§ **PROMPT**: Gather from the listing below each line that includes the word "pixels", and copy it.

§ **PROVIDED ENTRIES**:
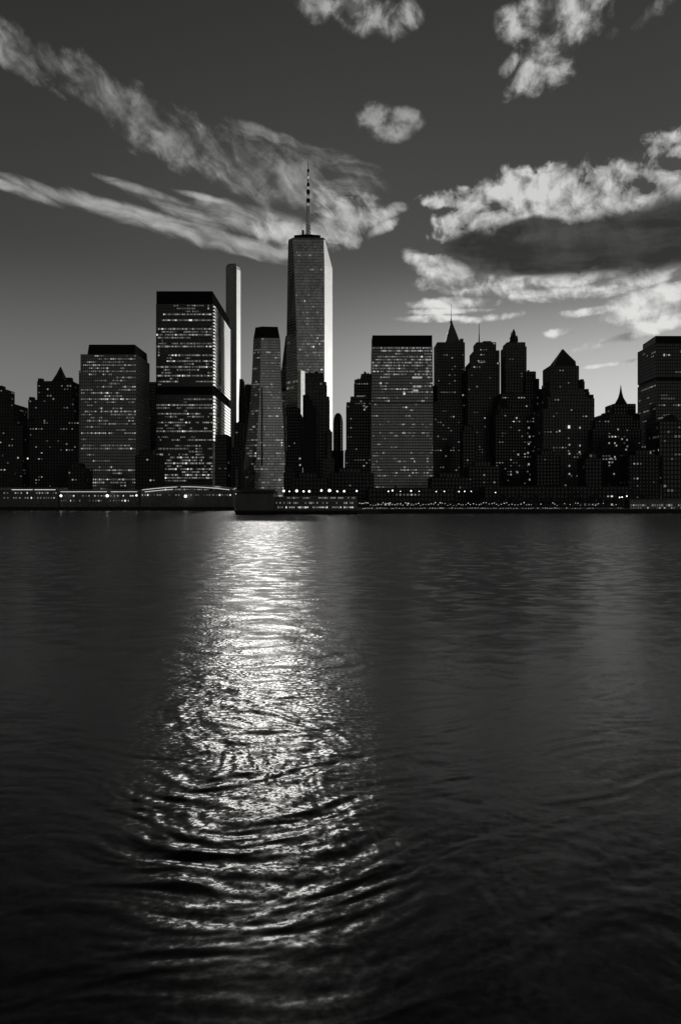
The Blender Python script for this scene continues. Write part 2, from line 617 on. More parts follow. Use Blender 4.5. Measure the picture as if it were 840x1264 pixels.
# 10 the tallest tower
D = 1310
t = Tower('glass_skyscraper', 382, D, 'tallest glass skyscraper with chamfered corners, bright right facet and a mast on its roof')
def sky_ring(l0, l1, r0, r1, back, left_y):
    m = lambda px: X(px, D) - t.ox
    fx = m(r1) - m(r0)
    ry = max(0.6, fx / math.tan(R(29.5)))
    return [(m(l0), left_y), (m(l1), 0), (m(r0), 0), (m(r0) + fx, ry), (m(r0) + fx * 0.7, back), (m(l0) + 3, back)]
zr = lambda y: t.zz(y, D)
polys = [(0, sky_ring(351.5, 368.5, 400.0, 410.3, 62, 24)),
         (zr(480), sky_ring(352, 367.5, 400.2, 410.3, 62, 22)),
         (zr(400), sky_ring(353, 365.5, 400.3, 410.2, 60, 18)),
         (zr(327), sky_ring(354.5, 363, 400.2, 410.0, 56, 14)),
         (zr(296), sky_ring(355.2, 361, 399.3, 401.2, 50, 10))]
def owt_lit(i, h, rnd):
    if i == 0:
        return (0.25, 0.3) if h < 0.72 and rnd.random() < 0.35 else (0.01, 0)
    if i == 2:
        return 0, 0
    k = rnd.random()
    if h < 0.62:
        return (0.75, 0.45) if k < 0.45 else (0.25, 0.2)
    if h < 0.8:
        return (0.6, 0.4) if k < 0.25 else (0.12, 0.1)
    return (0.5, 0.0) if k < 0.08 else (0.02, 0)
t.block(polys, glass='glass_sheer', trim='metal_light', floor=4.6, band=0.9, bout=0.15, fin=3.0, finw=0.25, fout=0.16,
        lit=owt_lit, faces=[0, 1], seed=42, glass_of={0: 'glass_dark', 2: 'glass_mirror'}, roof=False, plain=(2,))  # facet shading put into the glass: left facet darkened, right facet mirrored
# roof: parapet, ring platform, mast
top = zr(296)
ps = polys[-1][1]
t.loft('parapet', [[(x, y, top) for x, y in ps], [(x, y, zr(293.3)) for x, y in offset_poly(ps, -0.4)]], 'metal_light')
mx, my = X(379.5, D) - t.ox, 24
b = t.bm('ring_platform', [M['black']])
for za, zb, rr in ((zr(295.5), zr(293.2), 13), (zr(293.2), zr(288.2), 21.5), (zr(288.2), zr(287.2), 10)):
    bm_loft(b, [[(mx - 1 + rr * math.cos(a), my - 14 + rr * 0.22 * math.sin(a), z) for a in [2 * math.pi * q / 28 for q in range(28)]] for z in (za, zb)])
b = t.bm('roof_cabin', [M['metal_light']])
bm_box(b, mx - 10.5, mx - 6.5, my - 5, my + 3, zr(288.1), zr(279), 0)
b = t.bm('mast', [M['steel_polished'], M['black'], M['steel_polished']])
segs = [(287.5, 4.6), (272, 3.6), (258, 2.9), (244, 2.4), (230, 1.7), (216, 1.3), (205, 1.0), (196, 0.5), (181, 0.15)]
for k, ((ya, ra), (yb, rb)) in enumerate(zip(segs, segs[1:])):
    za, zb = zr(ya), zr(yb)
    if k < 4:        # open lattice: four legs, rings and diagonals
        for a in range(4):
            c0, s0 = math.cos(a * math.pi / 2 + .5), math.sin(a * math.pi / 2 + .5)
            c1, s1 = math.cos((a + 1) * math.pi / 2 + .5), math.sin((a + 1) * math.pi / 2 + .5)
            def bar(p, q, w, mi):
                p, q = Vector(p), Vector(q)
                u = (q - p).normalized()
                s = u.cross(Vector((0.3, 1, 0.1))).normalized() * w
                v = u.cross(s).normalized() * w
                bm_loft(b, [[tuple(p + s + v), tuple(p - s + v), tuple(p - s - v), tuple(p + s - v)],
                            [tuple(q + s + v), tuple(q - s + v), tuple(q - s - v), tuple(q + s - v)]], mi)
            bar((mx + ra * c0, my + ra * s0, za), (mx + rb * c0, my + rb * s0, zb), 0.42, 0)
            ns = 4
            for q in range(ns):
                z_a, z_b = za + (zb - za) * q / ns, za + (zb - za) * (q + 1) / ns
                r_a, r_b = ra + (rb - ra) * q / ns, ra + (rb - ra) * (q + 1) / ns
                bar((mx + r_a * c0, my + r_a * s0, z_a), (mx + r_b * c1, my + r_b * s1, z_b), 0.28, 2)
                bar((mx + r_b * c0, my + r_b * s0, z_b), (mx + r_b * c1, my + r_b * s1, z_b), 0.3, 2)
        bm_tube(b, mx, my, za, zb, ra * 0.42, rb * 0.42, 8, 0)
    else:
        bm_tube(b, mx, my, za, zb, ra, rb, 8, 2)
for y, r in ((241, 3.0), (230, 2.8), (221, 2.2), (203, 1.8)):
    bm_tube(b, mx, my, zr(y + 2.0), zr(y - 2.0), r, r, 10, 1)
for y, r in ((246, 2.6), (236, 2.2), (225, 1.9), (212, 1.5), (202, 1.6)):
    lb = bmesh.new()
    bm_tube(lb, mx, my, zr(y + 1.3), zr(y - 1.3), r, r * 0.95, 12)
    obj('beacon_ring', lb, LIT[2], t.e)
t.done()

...

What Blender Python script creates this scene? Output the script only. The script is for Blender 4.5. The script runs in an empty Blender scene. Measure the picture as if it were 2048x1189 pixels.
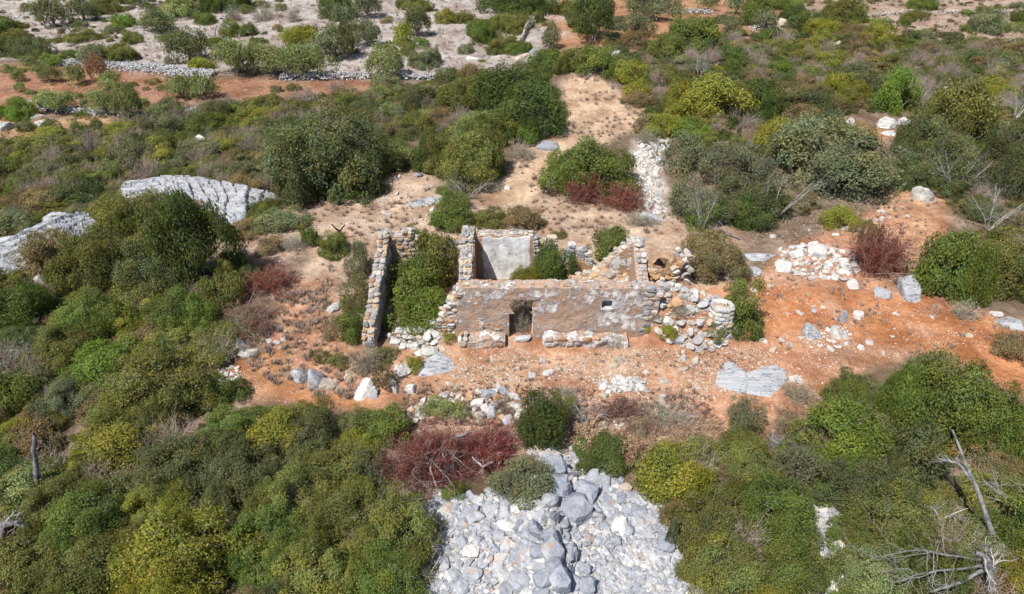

==

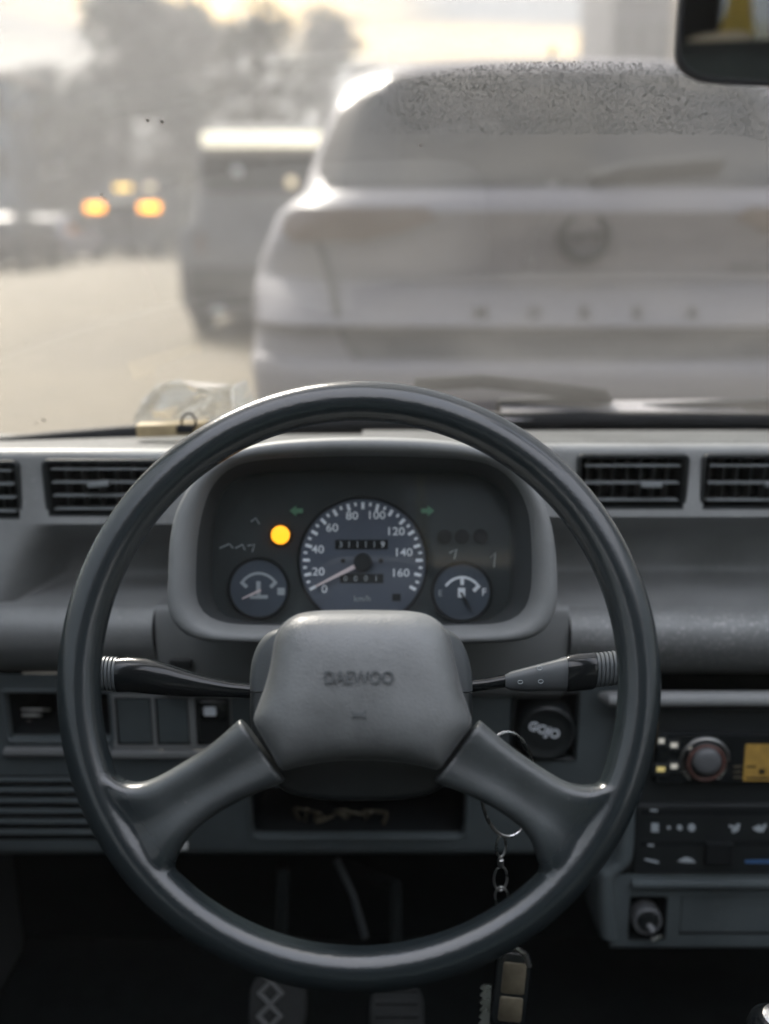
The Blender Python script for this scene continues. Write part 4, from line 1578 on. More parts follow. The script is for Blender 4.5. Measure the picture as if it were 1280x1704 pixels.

§ **ANSWER IN FULL**:
The Blender Python script for this scene continues. Write part 2, from line 617 on. More parts follow. Use Blender 4.5. Measure the picture as if it were 840x1264 pixels.
What Blender Python script creates this scene? Output the script only. The script is for Blender 4.5. The script runs in an empty Blender scene. Measure the picture as if it were 2048x1189 pixels.
The Blender Python script for this scene continues. Write part 4, from line 1578 on. More parts follow. The script is for Blender 4.5. Measure the picture as if it were 1280x1704 pixels.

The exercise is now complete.